Get it? Got it? Good.

Saturday, October 8, 2011

Book Reviews: Linchpin vs. Getting Real

I have become a fan of Seth Godin, not because he is a genius, but because he gets off his duff and does something. Or says something, as it were. In his words, he 'ships'. A lot.

With that marginal fandom in tow, I eagerly picked up Linchpin (Do You Zoom, Inc, 2010) hoping for some of that good old-fashioned how-to to get me off my own duff. And ship.

One chapter sticks out, and I shared it with my students. 'Becoming the Linchpin' is great advice for young people about to stick their necks out into the workforce. Advice on how to get a great job, whether or not you need a resume, and even how to make the Olympic ski team are found therein. The rest of the book, it seemed to me, was a lot of repetition, and I am one who gets things after they have been said once. Maybe twice. Three times a lady? Four, five, six ... you get my point.

The problem with Linchpin, and I don't fault Mr. Godin so much for this, is publishing. Authors get caught in the cycle of publishing or risk becoming irrelevant or the last best thing. No one wants to be the last best thing, so they publish, they pad, the shore up the edges, put a little whipped sugar on top and send it to press.

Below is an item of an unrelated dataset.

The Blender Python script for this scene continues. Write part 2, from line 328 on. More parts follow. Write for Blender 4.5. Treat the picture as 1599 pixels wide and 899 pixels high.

At least he ships, might go the argument. But in so many words it was too many words.

I favor the 37signals approach. When they set out to publish Getting Real (37signals, 2009)they did it on their terms, and published more of a pamphlet than the requisite 200-page hardbound book. The result is a succinct and direct set of short essays on how to ship. No filler. No meetings about the meetings. They wrote it, published it, moved on.

What's more, it's free. Not that it's the determining factor for reading, but Mr. Godin talks about gifts, given just because, and 37signals delivers them.

To end there might be unfair, but I shall, because I have other things to 'ship' and miles to go before I sleep.